If you were to make hard money loans to a rehabber, getting 12% interest would be on the low end for such loans. If you could keep the money at work all year, you would get $7,200 back per year. Trouble is, when one loan pays off it may take a month or two before you can get the money loaned out again. And a borrower may need $45K or $50K, leaving you with money in the bank earning very little. I used to do exactly this. The broker I work with has moved to a pooled model instead. Me and other investors put our money into the pool and he uses that to make the loans. We get back 8% as a base, then additional payments based on the actual earnings. There's still times when some of the money isn't earning the full return (15%, by the way), but that gets spread across everyone in the pool. So returns really are pretty close to 12%.

It doesn't matter if you create an entity or not. When two parties (i.e, you and your IRA) do something together you have created a partnership as far as the IRS is concerned. You need to keep track of what the partnership does and how the money comes and goes. Each of you will need to account for it.

UBIT is the killer for owning real estate inside an IRA. If you simply work through the math for owning a property free and clear vs. owning one with leverage, using leverage almost always produces higher return. There is, of course, more risk. If values fall, all that loss is coming out of your down payments. A fall of 10% on a free and clear property loses 10% of your money. OTOH, if you buy four similar properties with 25% down each, and they lose 10%, you're losing a total of 40% of your money. Yes, you can reduce the taxable income by the depreciation amount. But if you have taxable income (and good rentals produce taxable income, not losses), UBIT kicks in. If you get to $11,000 of income, you're looking at a marginal rate of 35% for UBIT. You have to be in a pretty high income for that to happen with rentals you own directly. So, you're taking an investment which already gets advantages for tax treatment and putting it into a tax sheltered account. My math says this just doesn't produce as good a return as owning property directly.

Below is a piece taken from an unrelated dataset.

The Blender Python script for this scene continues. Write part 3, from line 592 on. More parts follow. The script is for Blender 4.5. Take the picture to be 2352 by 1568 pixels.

Keep in mind that if you down own property in your IRA, and you later distribute the property or the income from the property, you will still pay tax on that. So, its entirely possible to be paying UBIT on some of the income AND paying regular tax when you take the earnings for yourself. This is, of course, exactly what's happening when you own stocks. The company pays tax on their earnings, and then you pay taxes on your earnings, too.